> **Job**
Repeat the listing in full, exactly as it stands.

> **Data section**
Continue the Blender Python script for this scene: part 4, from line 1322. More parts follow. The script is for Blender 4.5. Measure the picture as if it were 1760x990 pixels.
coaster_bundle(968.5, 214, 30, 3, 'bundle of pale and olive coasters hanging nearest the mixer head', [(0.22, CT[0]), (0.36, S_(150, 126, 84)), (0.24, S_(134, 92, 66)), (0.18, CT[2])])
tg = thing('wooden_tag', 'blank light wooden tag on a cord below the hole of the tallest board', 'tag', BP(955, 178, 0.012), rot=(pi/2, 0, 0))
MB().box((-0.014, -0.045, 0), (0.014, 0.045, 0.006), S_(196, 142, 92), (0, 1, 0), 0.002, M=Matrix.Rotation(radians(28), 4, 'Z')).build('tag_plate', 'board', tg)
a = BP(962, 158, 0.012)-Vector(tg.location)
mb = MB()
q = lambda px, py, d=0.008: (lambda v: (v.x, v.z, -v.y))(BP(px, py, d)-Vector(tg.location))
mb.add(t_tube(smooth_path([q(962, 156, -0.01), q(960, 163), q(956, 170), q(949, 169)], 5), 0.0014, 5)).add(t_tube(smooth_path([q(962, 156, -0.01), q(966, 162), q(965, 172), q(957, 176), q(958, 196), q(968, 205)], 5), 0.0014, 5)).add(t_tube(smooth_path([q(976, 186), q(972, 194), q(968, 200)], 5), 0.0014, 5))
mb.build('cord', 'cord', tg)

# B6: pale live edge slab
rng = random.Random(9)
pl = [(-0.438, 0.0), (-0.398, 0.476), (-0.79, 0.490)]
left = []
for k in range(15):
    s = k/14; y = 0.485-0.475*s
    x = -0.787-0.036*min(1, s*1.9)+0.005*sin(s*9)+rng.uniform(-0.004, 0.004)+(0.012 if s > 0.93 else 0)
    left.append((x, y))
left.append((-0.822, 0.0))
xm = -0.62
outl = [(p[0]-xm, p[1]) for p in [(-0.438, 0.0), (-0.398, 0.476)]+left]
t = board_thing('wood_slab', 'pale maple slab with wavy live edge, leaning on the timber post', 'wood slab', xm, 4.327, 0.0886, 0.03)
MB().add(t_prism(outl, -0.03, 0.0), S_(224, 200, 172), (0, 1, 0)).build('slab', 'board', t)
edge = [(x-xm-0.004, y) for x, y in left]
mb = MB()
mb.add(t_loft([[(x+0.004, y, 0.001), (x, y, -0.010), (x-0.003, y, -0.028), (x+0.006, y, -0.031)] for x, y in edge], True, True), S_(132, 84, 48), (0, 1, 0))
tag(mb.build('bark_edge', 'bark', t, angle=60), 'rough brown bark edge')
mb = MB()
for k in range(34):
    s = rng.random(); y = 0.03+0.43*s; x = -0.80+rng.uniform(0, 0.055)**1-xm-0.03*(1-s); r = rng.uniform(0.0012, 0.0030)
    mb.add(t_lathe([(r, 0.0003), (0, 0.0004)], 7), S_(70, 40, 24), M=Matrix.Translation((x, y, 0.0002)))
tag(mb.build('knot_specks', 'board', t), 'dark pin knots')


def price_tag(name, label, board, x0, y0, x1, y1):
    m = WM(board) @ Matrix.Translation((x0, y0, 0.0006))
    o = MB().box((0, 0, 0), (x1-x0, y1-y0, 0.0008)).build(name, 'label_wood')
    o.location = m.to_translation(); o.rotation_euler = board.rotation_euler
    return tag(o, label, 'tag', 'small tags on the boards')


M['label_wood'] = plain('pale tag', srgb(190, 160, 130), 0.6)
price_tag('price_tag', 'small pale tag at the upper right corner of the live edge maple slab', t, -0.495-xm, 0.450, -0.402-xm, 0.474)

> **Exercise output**
Continue the Blender Python script for this scene: part 4, from line 1322. More parts follow. The script is for Blender 4.5. Measure the picture as if it were 1760x990 pixels.
coaster_bundle(968.5, 214, 30, 3, 'bundle of pale and olive coasters hanging nearest the mixer head', [(0.22, CT[0]), (0.36, S_(150, 126, 84)), (0.24, S_(134, 92, 66)), (0.18, CT[2])])
tg = thing('wooden_tag', 'blank light wooden tag on a cord below the hole of the tallest board', 'tag', BP(955, 178, 0.012), rot=(pi/2, 0, 0))
MB().box((-0.014, -0.045, 0), (0.014, 0.045, 0.006), S_(196, 142, 92), (0, 1, 0), 0.002, M=Matrix.Rotation(radians(28), 4, 'Z')).build('tag_plate', 'board', tg)
a = BP(962, 158, 0.012)-Vector(tg.location)
mb = MB()
q = lambda px, py, d=0.008: (lambda v: (v.x, v.z, -v.y))(BP(px, py, d)-Vector(tg.location))
mb.add(t_tube(smooth_path([q(962, 156, -0.01), q(960, 163), q(956, 170), q(949, 169)], 5), 0.0014, 5)).add(t_tube(smooth_path([q(962, 156, -0.01), q(966, 162), q(965, 172), q(957, 176), q(958, 196), q(968, 205)], 5), 0.0014, 5)).add(t_tube(smooth_path([q(976, 186), q(972, 194), q(968, 200)], 5), 0.0014, 5))
mb.build('cord', 'cord', tg)

# B6: pale live edge slab
rng = random.Random(9)
pl = [(-0.438, 0.0), (-0.398, 0.476), (-0.79, 0.490)]
left = []
for k in range(15):
    s = k/14; y = 0.485-0.475*s
    x = -0.787-0.036*min(1, s*1.9)+0.005*sin(s*9)+rng.uniform(-0.004, 0.004)+(0.012 if s > 0.93 else 0)
    left.append((x, y))
left.append((-0.822, 0.0))
xm = -0.62
outl = [(p[0]-xm, p[1]) for p in [(-0.438, 0.0), (-0.398, 0.476)]+left]
t = board_thing('wood_slab', 'pale maple slab with wavy live edge, leaning on the timber post', 'wood slab', xm, 4.327, 0.0886, 0.03)
MB().add(t_prism(outl, -0.03, 0.0), S_(224, 200, 172), (0, 1, 0)).build('slab', 'board', t)
edge = [(x-xm-0.004, y) for x, y in left]
mb = MB()
mb.add(t_loft([[(x+0.004, y, 0.001), (x, y, -0.010), (x-0.003, y, -0.028), (x+0.006, y, -0.031)] for x, y in edge], True, True), S_(132, 84, 48), (0, 1, 0))
tag(mb.build('bark_edge', 'bark', t, angle=60), 'rough brown bark edge')
mb = MB()
for k in range(34):
    s = rng.random(); y = 0.03+0.43*s; x = -0.80+rng.uniform(0, 0.055)**1-xm-0.03*(1-s); r = rng.uniform(0.0012, 0.0030)
    mb.add(t_lathe([(r, 0.0003), (0, 0.0004)], 7), S_(70, 40, 24), M=Matrix.Translation((x, y, 0.0002)))
tag(mb.build('knot_specks', 'board', t), 'dark pin knots')


def price_tag(name, label, board, x0, y0, x1, y1):
    m = WM(board) @ Matrix.Translation((x0, y0, 0.0006))
    o = MB().box((0, 0, 0), (x1-x0, y1-y0, 0.0008)).build(name, 'label_wood')
    o.location = m.to_translation(); o.rotation_euler = board.rotation_euler
    return tag(o, label, 'tag', 'small tags on the boards')


M['label_wood'] = plain('pale tag', srgb(190, 160, 130), 0.6)
price_tag('price_tag', 'small pale tag at the upper right corner of the live edge maple slab', t, -0.495-xm, 0.450, -0.402-xm, 0.474)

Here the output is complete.